What is needed – Your reply should be one number: the count of lines holding the word "picture".
---------- Records provided
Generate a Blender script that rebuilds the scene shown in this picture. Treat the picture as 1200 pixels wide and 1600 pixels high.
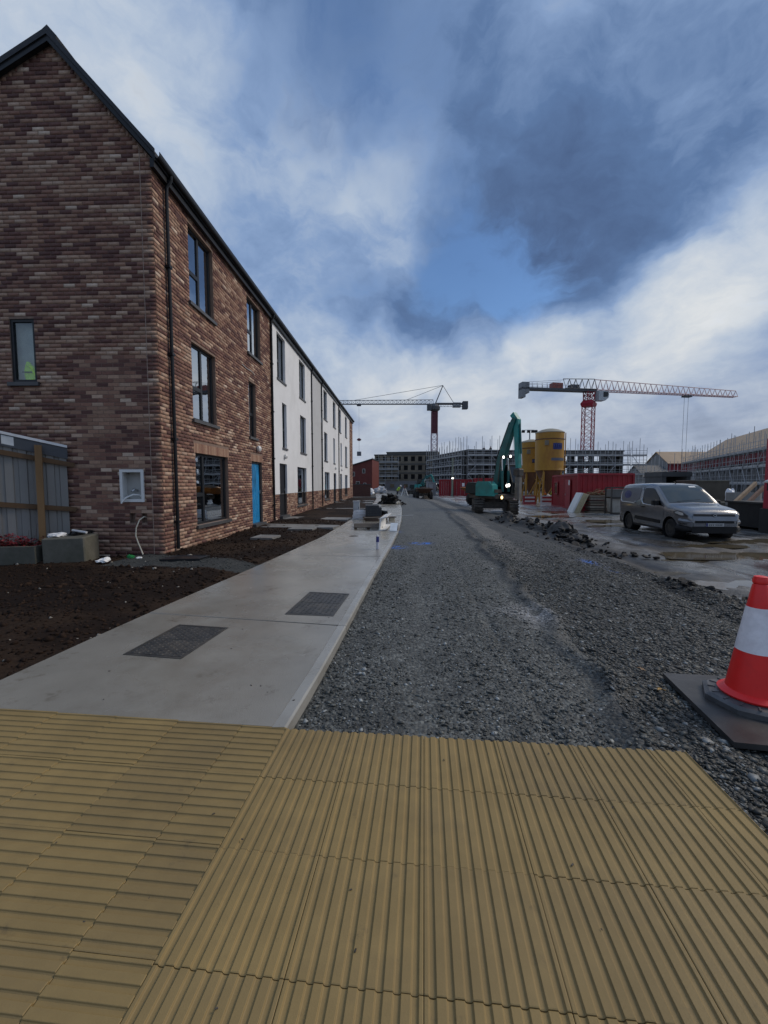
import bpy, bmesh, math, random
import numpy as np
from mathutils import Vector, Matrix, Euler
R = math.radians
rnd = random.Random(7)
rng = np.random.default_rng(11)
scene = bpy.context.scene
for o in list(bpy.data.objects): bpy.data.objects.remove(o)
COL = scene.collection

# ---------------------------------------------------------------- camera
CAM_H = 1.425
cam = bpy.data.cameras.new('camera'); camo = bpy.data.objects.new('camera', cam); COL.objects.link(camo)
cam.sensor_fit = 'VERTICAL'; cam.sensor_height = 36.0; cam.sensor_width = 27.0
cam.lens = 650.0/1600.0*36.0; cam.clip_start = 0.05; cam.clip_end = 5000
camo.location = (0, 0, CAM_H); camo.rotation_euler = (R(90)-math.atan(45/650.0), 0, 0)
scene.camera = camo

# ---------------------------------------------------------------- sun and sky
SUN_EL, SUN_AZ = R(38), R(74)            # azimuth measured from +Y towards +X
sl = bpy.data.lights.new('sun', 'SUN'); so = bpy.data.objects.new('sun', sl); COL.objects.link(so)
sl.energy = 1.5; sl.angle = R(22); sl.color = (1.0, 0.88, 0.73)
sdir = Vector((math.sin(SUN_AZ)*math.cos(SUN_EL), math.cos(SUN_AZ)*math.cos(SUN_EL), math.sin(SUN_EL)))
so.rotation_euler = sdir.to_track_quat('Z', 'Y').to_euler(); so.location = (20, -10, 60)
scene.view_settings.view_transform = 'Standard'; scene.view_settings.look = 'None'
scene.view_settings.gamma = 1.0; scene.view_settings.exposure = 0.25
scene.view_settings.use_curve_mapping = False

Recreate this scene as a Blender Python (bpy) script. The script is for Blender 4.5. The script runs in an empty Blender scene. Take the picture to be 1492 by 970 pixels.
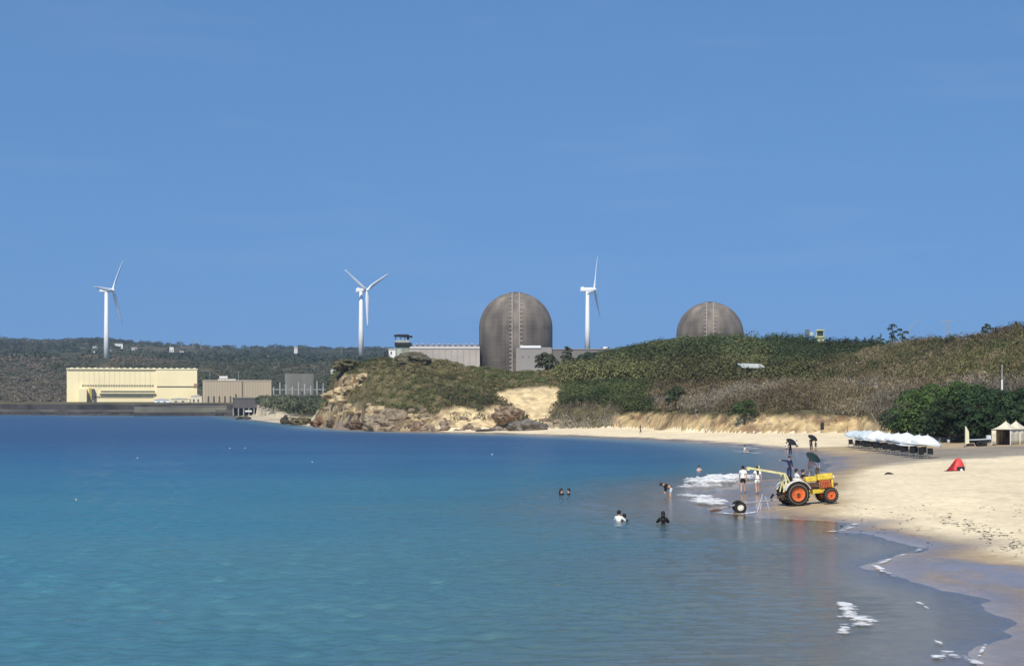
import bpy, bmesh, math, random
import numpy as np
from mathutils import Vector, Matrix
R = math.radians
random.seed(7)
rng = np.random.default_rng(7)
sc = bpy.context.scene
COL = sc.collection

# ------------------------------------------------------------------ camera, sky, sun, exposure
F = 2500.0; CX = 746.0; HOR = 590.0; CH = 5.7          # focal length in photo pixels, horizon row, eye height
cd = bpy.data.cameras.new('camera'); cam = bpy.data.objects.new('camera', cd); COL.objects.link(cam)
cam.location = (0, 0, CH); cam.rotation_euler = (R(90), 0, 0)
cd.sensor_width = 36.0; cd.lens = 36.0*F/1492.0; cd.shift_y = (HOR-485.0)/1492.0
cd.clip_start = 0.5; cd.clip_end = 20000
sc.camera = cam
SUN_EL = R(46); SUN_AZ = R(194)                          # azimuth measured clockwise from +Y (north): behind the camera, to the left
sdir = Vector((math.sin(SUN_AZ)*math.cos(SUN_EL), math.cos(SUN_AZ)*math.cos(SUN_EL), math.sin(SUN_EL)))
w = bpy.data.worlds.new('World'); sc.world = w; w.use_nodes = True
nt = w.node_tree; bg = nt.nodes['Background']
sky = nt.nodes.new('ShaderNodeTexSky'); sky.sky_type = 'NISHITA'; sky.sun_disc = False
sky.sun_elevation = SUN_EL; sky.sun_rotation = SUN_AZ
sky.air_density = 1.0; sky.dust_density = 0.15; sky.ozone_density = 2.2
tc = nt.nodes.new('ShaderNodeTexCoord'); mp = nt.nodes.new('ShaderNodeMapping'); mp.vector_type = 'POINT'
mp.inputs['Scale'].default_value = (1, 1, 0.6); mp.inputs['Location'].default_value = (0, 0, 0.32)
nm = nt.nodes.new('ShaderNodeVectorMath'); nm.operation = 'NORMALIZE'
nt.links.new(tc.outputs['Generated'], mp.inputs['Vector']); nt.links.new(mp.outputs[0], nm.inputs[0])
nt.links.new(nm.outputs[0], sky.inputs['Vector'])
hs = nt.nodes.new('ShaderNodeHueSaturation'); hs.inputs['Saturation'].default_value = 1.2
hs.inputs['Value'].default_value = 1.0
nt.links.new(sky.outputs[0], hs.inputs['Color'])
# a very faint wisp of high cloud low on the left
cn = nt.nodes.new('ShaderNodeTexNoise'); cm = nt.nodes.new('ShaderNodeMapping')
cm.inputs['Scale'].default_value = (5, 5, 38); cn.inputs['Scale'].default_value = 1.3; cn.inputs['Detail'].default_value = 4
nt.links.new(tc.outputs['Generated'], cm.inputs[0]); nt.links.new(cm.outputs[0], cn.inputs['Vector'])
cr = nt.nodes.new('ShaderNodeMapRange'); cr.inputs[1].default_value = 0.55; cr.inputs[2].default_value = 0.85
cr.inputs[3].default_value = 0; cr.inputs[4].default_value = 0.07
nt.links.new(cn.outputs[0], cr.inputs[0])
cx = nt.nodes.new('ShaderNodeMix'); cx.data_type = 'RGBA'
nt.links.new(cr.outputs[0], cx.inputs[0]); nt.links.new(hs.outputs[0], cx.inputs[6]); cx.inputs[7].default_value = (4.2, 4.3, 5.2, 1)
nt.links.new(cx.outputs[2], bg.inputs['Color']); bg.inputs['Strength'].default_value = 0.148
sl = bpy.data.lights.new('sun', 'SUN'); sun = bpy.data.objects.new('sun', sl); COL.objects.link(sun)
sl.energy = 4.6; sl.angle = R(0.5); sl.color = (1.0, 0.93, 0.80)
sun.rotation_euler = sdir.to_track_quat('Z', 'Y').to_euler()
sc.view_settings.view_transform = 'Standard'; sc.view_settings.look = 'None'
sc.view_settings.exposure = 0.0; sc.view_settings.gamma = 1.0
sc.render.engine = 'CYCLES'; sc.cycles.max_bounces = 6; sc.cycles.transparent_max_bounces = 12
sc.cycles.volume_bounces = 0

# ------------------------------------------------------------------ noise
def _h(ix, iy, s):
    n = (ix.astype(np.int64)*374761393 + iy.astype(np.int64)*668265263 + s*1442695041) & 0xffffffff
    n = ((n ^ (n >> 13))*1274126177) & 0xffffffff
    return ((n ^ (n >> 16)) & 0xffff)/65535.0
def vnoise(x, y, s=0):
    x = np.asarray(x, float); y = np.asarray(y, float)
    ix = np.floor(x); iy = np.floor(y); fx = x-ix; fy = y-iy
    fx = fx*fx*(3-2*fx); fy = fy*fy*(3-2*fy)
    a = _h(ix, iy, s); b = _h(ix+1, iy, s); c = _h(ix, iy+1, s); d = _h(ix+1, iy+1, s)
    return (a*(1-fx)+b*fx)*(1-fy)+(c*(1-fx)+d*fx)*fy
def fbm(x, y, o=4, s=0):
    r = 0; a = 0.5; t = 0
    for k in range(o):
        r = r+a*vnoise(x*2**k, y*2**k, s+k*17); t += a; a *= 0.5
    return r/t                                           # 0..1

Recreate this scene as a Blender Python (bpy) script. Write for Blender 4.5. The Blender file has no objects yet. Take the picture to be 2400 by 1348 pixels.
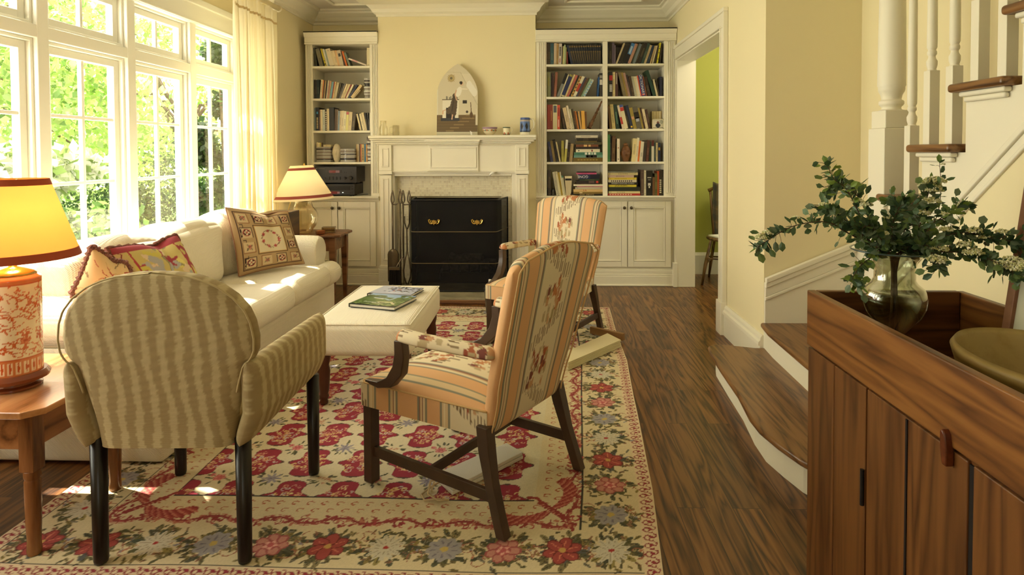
--------------------
Reply – 3